地元の声援を受けた対戦相手のマーロン・ハリントンも、10勝(9KO)1敗と将来を期待されていたが、まったく寄せ付けなかった。
『Big Time Boxing USA』と名付けられた興行のメインイベントとなったこのカードは身長188cm、リーチ189cmのホームズが、その体型的アドバンテージを生かし、自分の距離を保つ。過去に3度スパーリングで拳を交えているとあって、両者ともに相手の出方を読んでいた。
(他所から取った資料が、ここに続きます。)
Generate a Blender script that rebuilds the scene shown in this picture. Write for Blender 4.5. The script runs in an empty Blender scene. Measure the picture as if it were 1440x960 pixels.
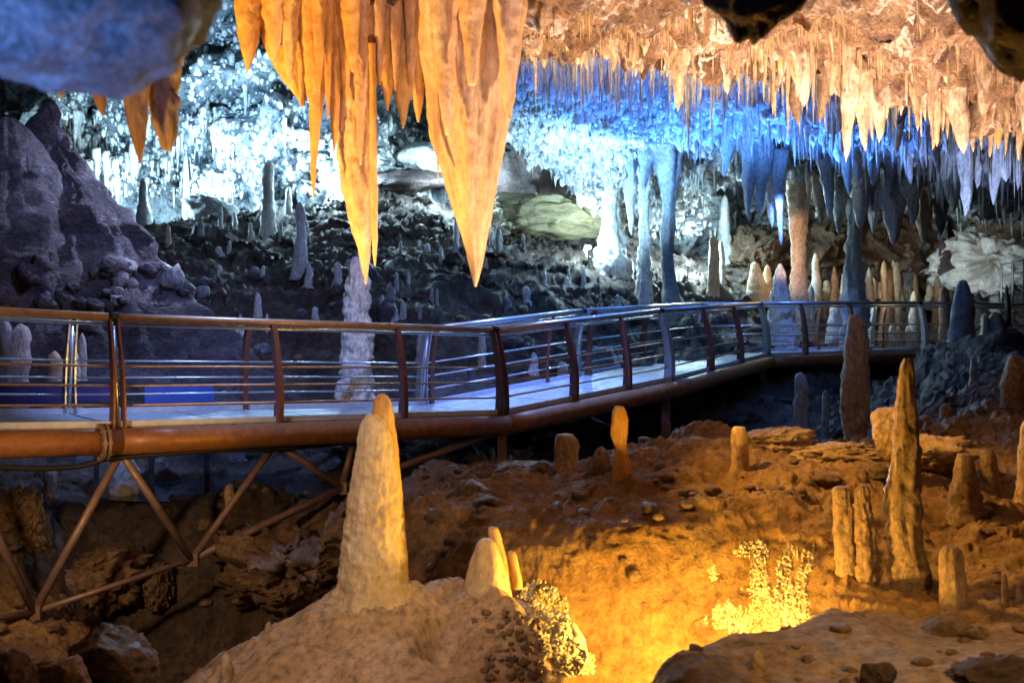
import bpy, math, random
import numpy as np
from mathutils import Vector, Matrix

SC = bpy.context.scene
COL = SC.collection
rnd = random.Random(7)
NR = np.random.RandomState(11)

# ------------------------------------------------------------------ camera, world, exposure
F = 1400.0                                    # focal length in photograph pixels (35 mm on 36 mm)
def P(u, v, Y):                               # a point of the photograph at distance Y (m) -> world
    return np.array([(u - 720.0) / F * Y, Y, (440.0 - v) / F * Y])

cam_d = bpy.data.cameras.new('camera')
cam_d.lens = 35.0
cam_d.sensor_width = 36.0
cam_d.shift_y = -40.0 / 1440.0
cam_d.clip_start = 0.05
cam_d.clip_end = 300
cam_d.dof.use_dof = True
cam_d.dof.focus_distance = 12.5
cam_d.dof.aperture_fstop = 2.2
cam = bpy.data.objects.new('camera', cam_d)
cam.rotation_euler = (math.radians(90), 0, 0)
COL.objects.link(cam)
SC.camera = cam

world = bpy.data.worlds.new('World')
SC.world = world
world.use_nodes = True
bg = world.node_tree.nodes['Background']
bg.inputs[0].default_value = (0.10, 0.13, 0.30, 1)
bg.inputs[1].default_value = 0.02             # no daylight reaches the cave
SC.view_settings.view_transform = 'Standard'
SC.view_settings.look = 'None'
SC.view_settings.exposure = 0.0
SC.view_settings.gamma = 1.0
SC.render.engine = 'CYCLES'
SC.cycles.use_denoising = True
SC.cycles.max_bounces = 6
SC.cycles.diffuse_bounces = 3
SC.cycles.glossy_bounces = 3
SC.cycles.sample_clamp_indirect = 4.0

# ------------------------------------------------------------------ the cave lamps
def lamp(loc, color, power, target=None, size=60, blend=0.6, radius=0.12):
    t = 'SPOT' if target is not None else 'POINT'
    d = bpy.data.lights.new('cave_lamp', t)
    d.color = color
    d.energy = power
    d.shadow_soft_size = radius
    if t == 'SPOT':
        d.spot_size = math.radians(size)
        d.spot_blend = blend
    o = bpy.data.objects.new('cave_lamp', d)
    o.location = tuple(loc)
    if target is not None:
        o.rotation_euler = (Vector(tuple(target)) - Vector(tuple(loc))).to_track_quat('-Z', 'Y').to_euler()
    COL.objects.link(o)
    return o

WHITE = (0.74, 0.90, 1.0); CYAN = (0.55, 0.85, 1.0); BLUE = (0.025, 0.17, 1.0); AMBER = (1.0, 0.50, 0.09)
WARM = (1.0, 0.68, 0.38); PINK = (1.0, 0.70, 0.52); VIOLET = (0.32, 0.40, 1.0); GOLD = (1.0, 0.60, 0.10)
# white lamps behind the ridge and one added frontal fill, washing the far wall
lamp(P(185, 288, 26.8), (0.44, 0.76, 1.0), 1250, radius=.2)
lamp(P(300, 262, 27.6), (0.44, 0.76, 1.0), 1250, radius=.2)
lamp(P(480, 240, 28.0), (0.5, 0.8, 1.0), 1300, radius=.2)
lamp(P(640, 250, 27.6), (0.5, 0.8, 1.0), 900, radius=.2)
lamp(P(330, 200, 22.0), (0.30, 0.62, 1.0), 8000, P(330, 70, 31.0), 64, .8)  # frontal fill spot in open air, without fixture, to brighten the wall
# two star lamps on the slope, an alcove lamp, an added overhang spot
lamp(P(832, 330, 24.3), CYAN, 240, radius=.06)
lamp(P(968, 362, 26.4), CYAN, 360, radius=.06)
lamp(P(995, 300, 28.0), CYAN, 800, radius=.15)
lamp(P(775, 415, 19.5), (.36, .70, 1.0), 3400, P(840, 215, 23.5), 66, .7)  # added spot without fixture, brightens the pale overhang
# blue uplights under the far ceiling
lamp(P(905, 420, 16.5), (.05, .22, 1.0), 2000, P(905, 90, 16.0), 120, .8)
lamp(P(860, 425, 20.5), (.08, .32, 1.0), 4200, P(890, 160, 21.5), 84, .9)
lamp(P(1090, 405, 18.0), (.05, .24, 1.0), 3900, P(1090, 150, 18.0), 115, .8)
lamp(P(1345, 420, 15.5), (0.34, 0.48, 1.0), 900, P(1385, 200, 18.0), 52, .8)
# warm uplights, mostly out of view, for the hanging drapery and the ceiling lip
lamp((-4.3, 5.4, -1.6), (1.0, .56, .12), 2600, (-1.5, 7.0, 1.4), 44, .5)
lamp((3.2, 5.6, -1.5), (1.0, .64, .40), 1450, (-0.5, 7.0, 1.2), 40, .5)
lamp((0.2, 4.2, -1.7), PINK, 420, (-0.6, 7.0, 1.2), 46, .5)
lamp((-2.7, 3.2, -1.4), AMBER, 260, (-2.1, 5.2, 1.0), 40, .7)  # added fill for the rust orange stalactites at the upper left
lamp((2.6, 4.4, -1.3), GOLD, 330, (-0.9, 7.0, -1.1), 34, .7)  # added fill from the right for the tall foreground stalagmite
lamp((1.5, 8.3, -1.6), (1.0, .74, .57), 2300, (1.5, 9.7, 3.0), 84, .5)  # this and the next: bare lamps added on the visible ground for the lip
lamp((4.5, 8.4, -1.6), (1.0, .74, .57), 2300, (4.4, 9.7, 3.0), 80, .5)
# amber lamps in the pit
lamp(P(1035, 880, 7.15), GOLD, 75, radius=.05)
lamp(P(845, 900, 6.8), GOLD, 20, radius=.05)
lamp(P(960, 915, 6.95), (1.0, .54, .08), 250, radius=.08)
# amber wash falling over the right-hand ground from the left, warm light on the mound
lamp((-0.2, 9.6, 2.1), (1.0, .54, .10), 1350, (4.3, 8.6, -1.9), 54, .8)
lamp((2.6, 3.2, 1.6), (1.0, .60, .22), 560, (2.4, 6.0, -2.0), 44, .8)  # fill lamp added above the near ledge to brighten it
lamp((-1.9, 3.6, 1.0), (1.0, .70, .50), 390, (-1.1, 7.0, -1.9), 44, .8)
# violet wash on the left cone and the slope behind the walkway
lamp((-3.6, 12.8, 4.2), VIOLET, 560, (-6.6, 16.0, 0.6), 90, .8)
lamp((-1.0, 12.0, 3.2), (.28, .36, 1.0), 420, (-2.6, 18.0, -0.5), 80, .8)
lamp((-4.6, 17.2, 3.6), (.55, .60, 1.0), 900, (-7.2, 16.0, 1.0), 80, .8)
lamp(P(1135, 690, 8.9), (1.0, .8, .55), 130, P(1262, 640, 7.7), 30, .7)  # added warm spot that brightens the tall right stalagmite's left edge
lamp((-1.3, 11.9, 2.3), (1.0, .88, .80), 120, (-2.3, 14.6, -0.2), 26, .6)  # added near-white spot that lifts the tall banded stalagmite
# blue on the near ceiling rock, cool light along the walkway
lamp((-1.4, 0.9, -0.5), (0.16, 0.34, 1.0), 270, (-1.15, 2.2, 0.75), 66, .8)
lamp((0.8, 15.2, 3.0), (0.16, 0.30, 1.0), 1900, (0.6, 15.4, -1.0), 68, .7)
lamp((-3.6, 10.4, 2.9), (0.22, 0.40, 1.0), 1000, (-3.6, 12.6, -1.0), 70, .7)
lamp((5.6, 20.5, 2.7), (0.12, 0.26, 1.0), 700, (6.6, 24.2, -0.4), 48, .7)
# warm lights among the right-hand columns
lamp(P(1085, 330, 22.0), PINK, 500, P(1125, 360, 25.5), 40, .7)
lamp(P(1240, 425, 24.6), (1.0, .78, .40), 130, P(1250, 365, 29.0), 70, .7)
lamp(P(1160, 345, 26.8), (1.0, .6, .25), 40, radius=.1)
lamp(P(1390, 405, 25.0), WHITE, 240, P(1395, 335, 29.0), 80, .7)
# dim brown light on the rocks under the left half of the walkway
lamp((-4.4, 6.6, -0.6), (1.0, .62, .34), 380, (-3.6, 11.6, -2.9), 60, .8)

# ------------------------------------------------------------------ noise
def _hash(ix, iy, iz, seed):
    h = (ix.astype(np.uint32) * np.uint32(374761393) + iy.astype(np.uint32) * np.uint32(668265263)
         + iz.astype(np.uint32) * np.uint32(2246822519) + np.uint32((seed * 3266489917) & 0xffffffff))
    h ^= h >> np.uint32(15); h *= np.uint32(2246822519)
    h ^= h >> np.uint32(13); h *= np.uint32(3266489917)
    h ^= h >> np.uint32(16)
    return h.astype(np.float64) / 4294967295.0 * 2 - 1

def vnoise(p, seed=0):
    p = np.asarray(p, float)
    i = np.floor(p).astype(np.int64)
    f = p - i
    w = f * f * f * (f * (f * 6 - 15) + 10)
    i = i & 0xffffffff
    r = 0
    for dx in (0, 1):
        wx = w[:, 0] if dx else 1 - w[:, 0]
        for dy in (0, 1):
            wy = w[:, 1] if dy else 1 - w[:, 1]
            for dz in (0, 1):
                wz = w[:, 2] if dz else 1 - w[:, 2]
                r = r + wx * wy * wz * _hash((i[:, 0] + dx) & 0xffffffff, (i[:, 1] + dy) & 0xffffffff, (i[:, 2] + dz) & 0xffffffff, seed)
    return r

def fbm(p, oct=4, seed=0, gain=0.5, lac=2.03):
    p = np.asarray(p, float)
    a, s = 1.0, 0
    for k in range(oct):
        s = s + a * vnoise(p, seed + k * 17)
        p = p * lac + 13.7
        a *= gain
    return s

def ridged(p, oct=4, seed=0, gain=0.5):
    p = np.asarray(p, float)
    a, s = 1.0, 0
    for k in range(oct):
        s = s + a * (1 - 2 * np.abs(vnoise(p, seed + k * 17)))
        p = p * 2.07 + 7.3
        a *= gain
    return s

# ------------------------------------------------------------------ mesh helpers
def mesh_from(name, V, faces, mat=None, smooth=True):
    """V (n,3) array; faces: (m,4) int array (quads, -1 in the last column for triangles) or list"""
    me = bpy.data.meshes.new(name)
    V = np.asarray(V, np.float32)
    if isinstance(faces, np.ndarray):
        tri = faces[:, 3] < 0 if faces.shape[1] == 4 else np.ones(len(faces), bool)
        tot = np.where(tri, 3, 4).astype(np.int32)
        start = np.concatenate([[0], np.cumsum(tot)[:-1]]).astype(np.int32)
        flat = faces.reshape(-1)
        flat = flat[flat >= 0].astype(np.int32)
        me.vertices.add(len(V)); me.vertices.foreach_set('co', V.reshape(-1))
        me.loops.add(len(flat)); me.loops.foreach_set('vertex_index', flat)
        me.polygons.add(len(tot)); me.polygons.foreach_set('loop_start', start)
        me.update(calc_edges=True)
    else:
        me.from_pydata([tuple(map(float, v)) for v in V], [], faces)
    if smooth:
        me.polygons.foreach_set('use_smooth', np.ones(len(me.polygons), bool))
    if mat:
        me.materials.append(mat)
    me.validate()
    return me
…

そのうえで立てた作戦も、29歳のホームズが一枚上手だった。
ホームズがロングレンジから狙っていたのは、左のフックであった。ハリントンの顎をこれ以上ないタイミングで捉えてダウンを奪う。立ち上がった相手に対して距離を詰め、次はカウンターの右フックで更にダウンを追加。
劣勢に立たされたデトロイト出身の31歳は遮二無二前進したが、ホームズは冷静にショートパンチを浴びせ、前のめりにハリントンを倒して試合を決めた。
まさに計画通りだったと勝者は振り返った。
「生意気なことを言うつもりはないけれど、こういう勝ち方をするだろうと予想していた。我がチームはいかに相手のパンチを喰わないかってことに取り組んできた。すぐに上手くいくとも思っていなかったよ。嘘をつくつもりもないしね。この勝利で俺は、いつでもタイトルを戦えるような準備が大事だと再確認した。そういった状態を維持しなければ」
ホームズは2015年12月13日に行われたリオ五輪ウエルター級代表選考会のファイナルで、涙を飲んでいる。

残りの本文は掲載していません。